WORK TO BE COMPLETED: Repeat each line exactly as it is written.

>>>

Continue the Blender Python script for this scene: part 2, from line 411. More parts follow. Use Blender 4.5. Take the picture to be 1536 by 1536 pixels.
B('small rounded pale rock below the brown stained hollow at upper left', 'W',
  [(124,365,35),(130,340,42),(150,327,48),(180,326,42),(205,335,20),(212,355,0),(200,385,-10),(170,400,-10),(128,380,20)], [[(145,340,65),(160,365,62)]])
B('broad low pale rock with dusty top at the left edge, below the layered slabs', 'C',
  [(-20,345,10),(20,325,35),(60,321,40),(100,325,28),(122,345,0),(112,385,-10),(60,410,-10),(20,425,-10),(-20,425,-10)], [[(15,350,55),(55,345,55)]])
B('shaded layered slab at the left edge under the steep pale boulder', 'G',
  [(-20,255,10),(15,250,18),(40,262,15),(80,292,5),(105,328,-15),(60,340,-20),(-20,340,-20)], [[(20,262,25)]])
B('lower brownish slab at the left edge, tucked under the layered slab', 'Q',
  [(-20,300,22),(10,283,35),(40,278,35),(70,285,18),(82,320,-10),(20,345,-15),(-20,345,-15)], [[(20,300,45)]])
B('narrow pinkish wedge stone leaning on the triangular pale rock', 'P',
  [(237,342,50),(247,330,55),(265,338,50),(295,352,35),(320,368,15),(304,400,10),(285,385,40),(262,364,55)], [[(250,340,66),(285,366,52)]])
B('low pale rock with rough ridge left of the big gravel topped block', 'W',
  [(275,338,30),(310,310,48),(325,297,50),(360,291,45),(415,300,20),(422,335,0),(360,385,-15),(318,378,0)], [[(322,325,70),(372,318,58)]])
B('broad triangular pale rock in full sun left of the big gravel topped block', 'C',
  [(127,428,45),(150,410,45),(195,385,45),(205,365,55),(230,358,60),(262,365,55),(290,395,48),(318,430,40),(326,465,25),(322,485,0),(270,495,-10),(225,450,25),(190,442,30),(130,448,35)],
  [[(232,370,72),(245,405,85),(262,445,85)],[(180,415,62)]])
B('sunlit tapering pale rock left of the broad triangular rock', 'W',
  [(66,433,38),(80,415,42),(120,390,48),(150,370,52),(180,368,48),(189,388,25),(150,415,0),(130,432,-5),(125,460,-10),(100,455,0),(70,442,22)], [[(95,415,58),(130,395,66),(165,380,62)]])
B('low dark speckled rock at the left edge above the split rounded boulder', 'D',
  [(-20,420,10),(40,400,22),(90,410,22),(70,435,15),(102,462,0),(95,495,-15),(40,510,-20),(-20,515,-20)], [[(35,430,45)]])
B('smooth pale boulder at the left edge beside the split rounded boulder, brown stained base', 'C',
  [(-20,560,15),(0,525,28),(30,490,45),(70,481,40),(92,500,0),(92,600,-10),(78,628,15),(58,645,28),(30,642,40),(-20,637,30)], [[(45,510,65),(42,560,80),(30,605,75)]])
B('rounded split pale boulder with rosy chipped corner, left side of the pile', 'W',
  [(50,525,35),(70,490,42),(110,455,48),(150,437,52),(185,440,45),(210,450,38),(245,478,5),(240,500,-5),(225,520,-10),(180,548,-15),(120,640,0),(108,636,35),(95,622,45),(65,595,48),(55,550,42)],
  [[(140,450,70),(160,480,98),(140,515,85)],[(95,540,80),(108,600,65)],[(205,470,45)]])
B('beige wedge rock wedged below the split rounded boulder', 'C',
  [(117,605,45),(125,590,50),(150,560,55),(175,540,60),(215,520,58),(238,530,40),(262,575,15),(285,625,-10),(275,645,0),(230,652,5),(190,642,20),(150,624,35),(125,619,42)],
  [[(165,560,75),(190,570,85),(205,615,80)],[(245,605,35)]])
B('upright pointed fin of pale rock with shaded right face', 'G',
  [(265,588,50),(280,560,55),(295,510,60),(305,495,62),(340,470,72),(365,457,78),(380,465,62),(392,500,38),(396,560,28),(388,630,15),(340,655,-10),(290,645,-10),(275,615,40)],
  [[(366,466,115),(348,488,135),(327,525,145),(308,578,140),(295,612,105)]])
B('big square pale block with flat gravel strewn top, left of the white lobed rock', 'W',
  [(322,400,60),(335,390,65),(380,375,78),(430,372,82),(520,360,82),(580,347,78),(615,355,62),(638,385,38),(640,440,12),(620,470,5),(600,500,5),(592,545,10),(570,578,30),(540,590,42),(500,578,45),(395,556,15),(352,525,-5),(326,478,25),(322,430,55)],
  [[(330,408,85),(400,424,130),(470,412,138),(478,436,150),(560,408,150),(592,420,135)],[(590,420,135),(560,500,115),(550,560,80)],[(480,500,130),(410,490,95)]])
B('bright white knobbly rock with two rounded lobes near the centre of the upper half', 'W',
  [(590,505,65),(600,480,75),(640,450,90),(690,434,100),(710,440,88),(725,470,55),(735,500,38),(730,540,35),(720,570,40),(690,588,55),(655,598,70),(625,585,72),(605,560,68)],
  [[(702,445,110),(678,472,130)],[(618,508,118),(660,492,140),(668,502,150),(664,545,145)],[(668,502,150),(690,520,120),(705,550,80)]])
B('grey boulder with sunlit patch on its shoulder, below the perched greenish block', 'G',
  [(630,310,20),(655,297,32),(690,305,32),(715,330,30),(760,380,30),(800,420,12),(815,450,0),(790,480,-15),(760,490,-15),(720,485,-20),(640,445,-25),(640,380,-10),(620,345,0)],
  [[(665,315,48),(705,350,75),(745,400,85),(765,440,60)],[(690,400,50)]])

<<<

EXERCISE OUTPUT:
Continue the Blender Python script for this scene: part 2, from line 411. More parts follow. Use Blender 4.5. Take the picture to be 1536 by 1536 pixels.
B('small rounded pale rock below the brown stained hollow at upper left', 'W',
  [(124,365,35),(130,340,42),(150,327,48),(180,326,42),(205,335,20),(212,355,0),(200,385,-10),(170,400,-10),(128,380,20)], [[(145,340,65),(160,365,62)]])
B('broad low pale rock with dusty top at the left edge, below the layered slabs', 'C',
  [(-20,345,10),(20,325,35),(60,321,40),(100,325,28),(122,345,0),(112,385,-10),(60,410,-10),(20,425,-10),(-20,425,-10)], [[(15,350,55),(55,345,55)]])
B('shaded layered slab at the left edge under the steep pale boulder', 'G',
  [(-20,255,10),(15,250,18),(40,262,15),(80,292,5),(105,328,-15),(60,340,-20),(-20,340,-20)], [[(20,262,25)]])
B('lower brownish slab at the left edge, tucked under the layered slab', 'Q',
  [(-20,300,22),(10,283,35),(40,278,35),(70,285,18),(82,320,-10),(20,345,-15),(-20,345,-15)], [[(20,300,45)]])
B('narrow pinkish wedge stone leaning on the triangular pale rock', 'P',
  [(237,342,50),(247,330,55),(265,338,50),(295,352,35),(320,368,15),(304,400,10),(285,385,40),(262,364,55)], [[(250,340,66),(285,366,52)]])
B('low pale rock with rough ridge left of the big gravel topped block', 'W',
  [(275,338,30),(310,310,48),(325,297,50),(360,291,45),(415,300,20),(422,335,0),(360,385,-15),(318,378,0)], [[(322,325,70),(372,318,58)]])
B('broad triangular pale rock in full sun left of the big gravel topped block', 'C',
  [(127,428,45),(150,410,45),(195,385,45),(205,365,55),(230,358,60),(262,365,55),(290,395,48),(318,430,40),(326,465,25),(322,485,0),(270,495,-10),(225,450,25),(190,442,30),(130,448,35)],
  [[(232,370,72),(245,405,85),(262,445,85)],[(180,415,62)]])
B('sunlit tapering pale rock left of the broad triangular rock', 'W',
  [(66,433,38),(80,415,42),(120,390,48),(150,370,52),(180,368,48),(189,388,25),(150,415,0),(130,432,-5),(125,460,-10),(100,455,0),(70,442,22)], [[(95,415,58),(130,395,66),(165,380,62)]])
B('low dark speckled rock at the left edge above the split rounded boulder', 'D',
  [(-20,420,10),(40,400,22),(90,410,22),(70,435,15),(102,462,0),(95,495,-15),(40,510,-20),(-20,515,-20)], [[(35,430,45)]])
B('smooth pale boulder at the left edge beside the split rounded boulder, brown stained base', 'C',
  [(-20,560,15),(0,525,28),(30,490,45),(70,481,40),(92,500,0),(92,600,-10),(78,628,15),(58,645,28),(30,642,40),(-20,637,30)], [[(45,510,65),(42,560,80),(30,605,75)]])
B('rounded split pale boulder with rosy chipped corner, left side of the pile', 'W',
  [(50,525,35),(70,490,42),(110,455,48),(150,437,52),(185,440,45),(210,450,38),(245,478,5),(240,500,-5),(225,520,-10),(180,548,-15),(120,640,0),(108,636,35),(95,622,45),(65,595,48),(55,550,42)],
  [[(140,450,70),(160,480,98),(140,515,85)],[(95,540,80),(108,600,65)],[(205,470,45)]])
B('beige wedge rock wedged below the split rounded boulder', 'C',
  [(117,605,45),(125,590,50),(150,560,55),(175,540,60),(215,520,58),(238,530,40),(262,575,15),(285,625,-10),(275,645,0),(230,652,5),(190,642,20),(150,624,35),(125,619,42)],
  [[(165,560,75),(190,570,85),(205,615,80)],[(245,605,35)]])
B('upright pointed fin of pale rock with shaded right face', 'G',
  [(265,588,50),(280,560,55),(295,510,60),(305,495,62),(340,470,72),(365,457,78),(380,465,62),(392,500,38),(396,560,28),(388,630,15),(340,655,-10),(290,645,-10),(275,615,40)],
  [[(366,466,115),(348,488,135),(327,525,145),(308,578,140),(295,612,105)]])
B('big square pale block with flat gravel strewn top, left of the white lobed rock', 'W',
  [(322,400,60),(335,390,65),(380,375,78),(430,372,82),(520,360,82),(580,347,78),(615,355,62),(638,385,38),(640,440,12),(620,470,5),(600,500,5),(592,545,10),(570,578,30),(540,590,42),(500,578,45),(395,556,15),(352,525,-5),(326,478,25),(322,430,55)],
  [[(330,408,85),(400,424,130),(470,412,138),(478,436,150),(560,408,150),(592,420,135)],[(590,420,135),(560,500,115),(550,560,80)],[(480,500,130),(410,490,95)]])
B('bright white knobbly rock with two rounded lobes near the centre of the upper half', 'W',
  [(590,505,65),(600,480,75),(640,450,90),(690,434,100),(710,440,88),(725,470,55),(735,500,38),(730,540,35),(720,570,40),(690,588,55),(655,598,70),(625,585,72),(605,560,68)],
  [[(702,445,110),(678,472,130)],[(618,508,118),(660,492,140),(668,502,150),(664,545,145)],[(668,502,150),(690,520,120),(705,550,80)]])
B('grey boulder with sunlit patch on its shoulder, below the perched greenish block', 'G',
  [(630,310,20),(655,297,32),(690,305,32),(715,330,30),(760,380,30),(800,420,12),(815,450,0),(790,480,-15),(760,490,-15),(720,485,-20),(640,445,-25),(640,380,-10),(620,345,0)],
  [[(665,315,48),(705,350,75),(745,400,85),(765,440,60)],[(690,400,50)]])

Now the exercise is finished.